We emerged into the harsh midday light outside the mosque. Inside or out, the overriding feeling was about imbalance of power: that officials would refuse to remove their shoes in someone else's holy place; that metal screens are needed to protect shopkeepers from debris hurled in hatred; that someone, somewhere, would actually decide to close a playground for Palestinian children in order to put in a parking lot for the buses of Jewish settlers.
Power in Hebron, as it does across the West Bank, lies most clearly in the hands of Israel; Palestinians are no match for Israel's military might or its political influence with the United States, the world's sole superpower. Palestinian power lies instead in sumud, or steadfastness: a determination to persevere and to live for a better day, confronting Israel on moral grounds while hoping the world will one day bear greater witness to the facts on the ground.
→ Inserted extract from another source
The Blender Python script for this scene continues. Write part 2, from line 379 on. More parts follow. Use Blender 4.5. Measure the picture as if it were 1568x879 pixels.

As if to underscore this point, near the end of our trip to Hebron, H. gestured to a small neighborhood near the mosque, on the other side of yet another entrance controlled by soldiers and armed with metal detectors. Just beyond live six Palestinian families on a tiny island of territory amid the patchwork jurisdictions of H-2. They live essentially surrounded by settlements and the military, and because of that proximity any items that could be construed as weapons—including kitchen knives—have been banished from their homes by Israeli authorities. The Palestinian residents must have their meat cut in the market, to be brought back in pieces. "For how long [is one] able to live under these shitty conditions?" H. asked. Israel, he said, wants to force the families out—"what we call slow transfer." But for now, the families' is intact. They remain steadfast. "Existence," declares a popular Palestinian slogan, "is resistance."
But the system in which they exist cannot stand in the long run. And although some commentators and others, even after looking at the facts, may continue to decry the use of the A-word—A for Apartheid—to me it matters little what we call it. I am also fine with comparing these conditions, and others like them all over Palestine, to the legislated racism and racial violence that were known in America as Jim Crow.
Whatever we call it, it is separate and unequal. And like apartheid, like Jim Crow, it is destined for the dustbin of history.